IELTS Cue Cards – Describe your childhood memories

Describe your childhood memories.
You should say:

What it is?
When it happened?
How it affected you in your life?

and explain why you still remember it.

Follow-up questions

  • Why childhood is important?
  • How did you spend your childhood?
  • Who was your childhood hero?
  • Did you want to be like him/ her?

Possible answer 1 for the above speaking cue cards

Childhood memories are strange things, because sometimes you can’t quite be sure if you really remember something, or if you just think you do because others have told you about it, or you have seen a photo of the event later on. I’m going to talk to you about a memory that I’m very confident is real. I’ll tell you what it is, when it happened, how it affected me and why I still remember it.

The memory is the earliest one I have of me and my Dad. I was very small indeed, I’m not exactly sure how old, but I’d guess about three years old, maybe even younger. My Dad was not a particularly tall or strong man, but I was small enough, and by comparison, he was big enough then, for me to stand with both my feet on one of his, and to reach up with my arms and cling onto his leg. I would then hang on and laugh delightedly as he tried to go about his daily business, walking around the house with me gripping on tightly refusing to be budged. It was a favourite game.

I don’t know that I can honestly say it affected me in my life. However, in my family, we don’t really talk about things very much or do a lot together. We don’t live particularly close to one another so see each other rather infrequently. I suppose the way the incident affected me was by making me at a subconscious level feel close to my Dad even years later as we had shared that happy play time together when I was tiny.

I didn’t know I had held onto this memory until quite recently. Sadly my Dad died, he had been very ill for a long time, so it wasn’t unexpected, but of course it was very sad. I wanted to say something about him at his funeral, and I wanted to pick a memory that was personal just to him and to me. For some reason that image of me tiny and laughing and him solemnly ‘pretending’ that he hadn’t noticed I was there came into my mind and it seemed very appropriate somehow to share that one. It was a happy memory, but also an intimate one. I think he would have been really pleased that I could recall it so many decades later.

So why can I remember it? I’m not sure, but I like to think the memory was there dormant all the time just waiting for the moment when I needed to retrieve it. It is a comforting thing to recall.
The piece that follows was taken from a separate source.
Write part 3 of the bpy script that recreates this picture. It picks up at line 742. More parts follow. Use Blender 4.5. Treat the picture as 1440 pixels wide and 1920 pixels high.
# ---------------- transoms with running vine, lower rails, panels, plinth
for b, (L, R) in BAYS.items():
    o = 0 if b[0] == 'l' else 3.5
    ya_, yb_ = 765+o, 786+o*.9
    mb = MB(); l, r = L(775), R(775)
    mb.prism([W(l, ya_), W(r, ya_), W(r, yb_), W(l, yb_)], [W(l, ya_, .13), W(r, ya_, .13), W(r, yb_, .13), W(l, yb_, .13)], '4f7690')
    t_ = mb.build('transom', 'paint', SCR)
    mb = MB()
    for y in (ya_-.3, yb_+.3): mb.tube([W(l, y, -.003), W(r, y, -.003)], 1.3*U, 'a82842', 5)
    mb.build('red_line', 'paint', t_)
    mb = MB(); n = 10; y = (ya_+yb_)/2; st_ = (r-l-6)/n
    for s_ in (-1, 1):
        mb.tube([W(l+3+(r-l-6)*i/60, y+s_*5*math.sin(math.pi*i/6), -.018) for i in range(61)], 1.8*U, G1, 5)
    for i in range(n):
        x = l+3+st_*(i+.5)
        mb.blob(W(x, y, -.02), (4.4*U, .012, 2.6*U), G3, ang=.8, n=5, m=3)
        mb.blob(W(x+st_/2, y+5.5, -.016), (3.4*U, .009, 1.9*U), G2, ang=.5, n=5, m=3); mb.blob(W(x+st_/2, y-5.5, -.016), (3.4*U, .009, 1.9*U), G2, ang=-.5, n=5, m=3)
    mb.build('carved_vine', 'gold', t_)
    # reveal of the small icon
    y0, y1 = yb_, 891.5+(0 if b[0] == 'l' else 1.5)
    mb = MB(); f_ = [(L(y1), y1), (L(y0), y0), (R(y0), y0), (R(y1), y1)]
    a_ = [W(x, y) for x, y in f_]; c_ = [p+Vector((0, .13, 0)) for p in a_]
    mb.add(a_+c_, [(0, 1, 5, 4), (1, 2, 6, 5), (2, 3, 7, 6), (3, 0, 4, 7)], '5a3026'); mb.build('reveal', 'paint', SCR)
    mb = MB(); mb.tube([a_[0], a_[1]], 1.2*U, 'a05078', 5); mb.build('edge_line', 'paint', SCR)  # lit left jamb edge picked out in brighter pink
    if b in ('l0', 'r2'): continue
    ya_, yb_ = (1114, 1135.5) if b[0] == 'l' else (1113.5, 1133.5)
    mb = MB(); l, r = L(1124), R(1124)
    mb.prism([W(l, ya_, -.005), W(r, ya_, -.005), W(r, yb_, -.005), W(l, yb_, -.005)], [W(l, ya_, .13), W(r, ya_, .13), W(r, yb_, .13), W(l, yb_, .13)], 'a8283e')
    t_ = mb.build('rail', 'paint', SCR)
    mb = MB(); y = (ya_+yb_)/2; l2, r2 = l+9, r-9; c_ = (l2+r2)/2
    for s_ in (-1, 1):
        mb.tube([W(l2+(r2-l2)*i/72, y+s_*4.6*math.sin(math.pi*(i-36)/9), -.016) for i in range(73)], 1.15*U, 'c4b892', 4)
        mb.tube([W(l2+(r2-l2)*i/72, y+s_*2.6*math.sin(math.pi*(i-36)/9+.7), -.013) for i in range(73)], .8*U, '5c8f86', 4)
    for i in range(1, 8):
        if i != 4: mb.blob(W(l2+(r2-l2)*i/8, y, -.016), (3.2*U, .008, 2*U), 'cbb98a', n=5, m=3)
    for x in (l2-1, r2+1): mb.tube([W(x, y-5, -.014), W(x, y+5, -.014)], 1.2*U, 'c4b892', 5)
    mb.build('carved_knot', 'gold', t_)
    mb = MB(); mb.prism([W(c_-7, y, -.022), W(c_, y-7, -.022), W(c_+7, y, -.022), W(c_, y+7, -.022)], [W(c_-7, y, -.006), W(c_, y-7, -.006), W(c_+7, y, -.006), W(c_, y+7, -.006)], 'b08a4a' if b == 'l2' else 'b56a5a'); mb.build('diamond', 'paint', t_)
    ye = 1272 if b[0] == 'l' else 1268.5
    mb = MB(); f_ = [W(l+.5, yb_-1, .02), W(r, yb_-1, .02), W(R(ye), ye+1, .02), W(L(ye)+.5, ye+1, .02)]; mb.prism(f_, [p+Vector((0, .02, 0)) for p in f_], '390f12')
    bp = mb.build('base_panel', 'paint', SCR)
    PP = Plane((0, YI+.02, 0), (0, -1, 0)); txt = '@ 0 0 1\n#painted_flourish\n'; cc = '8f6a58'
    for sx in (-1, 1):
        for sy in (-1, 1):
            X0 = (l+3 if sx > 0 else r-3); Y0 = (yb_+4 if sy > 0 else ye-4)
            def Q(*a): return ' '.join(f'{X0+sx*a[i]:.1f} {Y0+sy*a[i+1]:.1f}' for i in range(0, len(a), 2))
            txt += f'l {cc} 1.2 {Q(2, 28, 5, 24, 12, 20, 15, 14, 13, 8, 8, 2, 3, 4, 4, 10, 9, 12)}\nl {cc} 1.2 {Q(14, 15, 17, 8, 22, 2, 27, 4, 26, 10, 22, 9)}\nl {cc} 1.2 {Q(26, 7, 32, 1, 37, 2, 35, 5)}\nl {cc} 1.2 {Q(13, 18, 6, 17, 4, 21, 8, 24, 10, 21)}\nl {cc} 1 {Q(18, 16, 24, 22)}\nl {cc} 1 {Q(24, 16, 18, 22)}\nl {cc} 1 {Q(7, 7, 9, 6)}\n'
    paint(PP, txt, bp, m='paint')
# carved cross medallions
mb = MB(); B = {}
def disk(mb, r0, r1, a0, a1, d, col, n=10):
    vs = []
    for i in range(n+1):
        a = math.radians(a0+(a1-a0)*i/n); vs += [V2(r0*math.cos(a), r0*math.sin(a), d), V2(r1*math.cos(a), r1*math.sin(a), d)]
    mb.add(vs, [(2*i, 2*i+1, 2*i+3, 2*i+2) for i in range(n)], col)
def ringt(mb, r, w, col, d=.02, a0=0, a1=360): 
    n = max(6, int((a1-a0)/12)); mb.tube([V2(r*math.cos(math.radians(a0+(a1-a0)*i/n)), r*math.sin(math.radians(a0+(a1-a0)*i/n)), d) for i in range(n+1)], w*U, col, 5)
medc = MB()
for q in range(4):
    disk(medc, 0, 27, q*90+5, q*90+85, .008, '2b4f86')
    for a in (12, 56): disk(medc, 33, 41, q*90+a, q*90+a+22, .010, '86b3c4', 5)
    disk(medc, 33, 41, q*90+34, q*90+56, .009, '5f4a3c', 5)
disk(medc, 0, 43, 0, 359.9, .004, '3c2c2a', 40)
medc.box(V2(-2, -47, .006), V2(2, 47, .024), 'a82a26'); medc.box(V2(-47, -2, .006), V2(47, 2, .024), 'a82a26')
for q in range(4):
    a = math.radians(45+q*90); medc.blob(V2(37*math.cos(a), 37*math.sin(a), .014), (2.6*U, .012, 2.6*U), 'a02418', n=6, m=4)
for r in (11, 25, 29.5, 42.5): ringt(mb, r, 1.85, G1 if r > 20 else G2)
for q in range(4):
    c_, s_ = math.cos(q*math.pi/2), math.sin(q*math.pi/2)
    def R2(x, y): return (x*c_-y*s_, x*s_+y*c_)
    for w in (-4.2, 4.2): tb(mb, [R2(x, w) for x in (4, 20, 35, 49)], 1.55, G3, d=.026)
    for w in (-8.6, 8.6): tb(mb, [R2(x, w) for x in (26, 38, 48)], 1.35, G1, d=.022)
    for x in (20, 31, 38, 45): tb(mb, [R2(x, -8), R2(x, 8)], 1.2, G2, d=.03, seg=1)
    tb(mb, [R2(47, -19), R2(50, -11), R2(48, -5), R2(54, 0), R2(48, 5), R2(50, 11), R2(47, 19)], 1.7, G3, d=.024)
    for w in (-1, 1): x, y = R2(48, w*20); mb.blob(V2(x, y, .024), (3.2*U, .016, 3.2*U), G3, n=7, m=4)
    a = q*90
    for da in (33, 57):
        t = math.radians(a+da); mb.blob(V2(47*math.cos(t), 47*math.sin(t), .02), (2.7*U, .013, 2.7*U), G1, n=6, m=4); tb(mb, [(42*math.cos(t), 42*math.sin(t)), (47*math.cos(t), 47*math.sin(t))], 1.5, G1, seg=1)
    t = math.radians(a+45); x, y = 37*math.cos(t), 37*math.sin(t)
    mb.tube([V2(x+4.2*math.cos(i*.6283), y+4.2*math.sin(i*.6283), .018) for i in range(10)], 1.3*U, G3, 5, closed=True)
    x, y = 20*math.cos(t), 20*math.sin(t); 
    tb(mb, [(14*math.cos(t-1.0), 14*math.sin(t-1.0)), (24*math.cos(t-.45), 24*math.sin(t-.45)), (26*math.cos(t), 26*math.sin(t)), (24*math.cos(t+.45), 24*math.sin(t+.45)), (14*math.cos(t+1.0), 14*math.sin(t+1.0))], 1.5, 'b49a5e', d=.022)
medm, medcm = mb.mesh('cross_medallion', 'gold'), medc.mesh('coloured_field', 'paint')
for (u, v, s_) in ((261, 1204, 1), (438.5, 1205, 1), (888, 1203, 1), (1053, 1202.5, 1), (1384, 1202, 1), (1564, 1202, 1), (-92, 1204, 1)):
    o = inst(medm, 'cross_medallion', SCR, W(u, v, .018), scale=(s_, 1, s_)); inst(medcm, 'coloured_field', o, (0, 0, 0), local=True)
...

The human mind is an amazing thing!

[ Written by – Lucy Marris | Careers Adviser (UK), TEFL teacher (Vietnam) ]

Possible answer 2 for the above speaking cue cards

I can still remember lots of things I did in my childhood and things that happened when I was a child. Sometimes those memories seem so lucid that it seems those events occurred only a few days back. Anyway, a childhood memory I can still remember so clearly is the first time when I saw the death.

I was a then a kid of class three or four and one day I heard that there had been an accident near our home. My mother asked me whether I want to go or not! I agreed to go there as I thought it would be an exciting experience. I went with my mother and speculated lots of thing about the accident but when I watched 10 dead people were kept lying on the ground and among them, there were 2 kids too, I was devastated about the dead scene. I started feeling sick and started vomiting there. This was in fact too much for me to digest. I had no idea how devastating the accidents could be. The dead people, especially the dead bodies of two kids stroke me really hard. I found that a lot of people were looking at the scene and many of them were discussing how this terrible accident might have happened. My mother took me back to our home and I was ill for about two days. I asked my mum and dad a lot of question after I recovered from the initial shock. Some of them were quite hard for me to understand and yet something inside me had changed me and that change was permanent.

This memory was important to me because it helped me to think about the life in a different way. I could realise then what the dead is and how fragile our lives are. This memory helped me to grow faster and opened my eyes of vision.

How to answer this cue card?

Start this cue card with a very brief of your childhood and how much you cherish your childhood. Mention that you have lots of childhood experience and you would like to talk about this particular one.

You can say one of the following positive experiences from your childhood:

1. The first day you went to your school.
2. A major ceremony where many people came and you enjoyed it thoroughly.
3. The first exam in your life.
4. A new place you went to visit with your parents.
5. The first day you went to a museum, art show.
6. The first time you won a sports/ quick competition.
7. The first day you came to stay at your school boarding and left home.
8. The first time you were successful in swimming, ride a bicycle, car.
9. An outstanding performance in arts, music or exam.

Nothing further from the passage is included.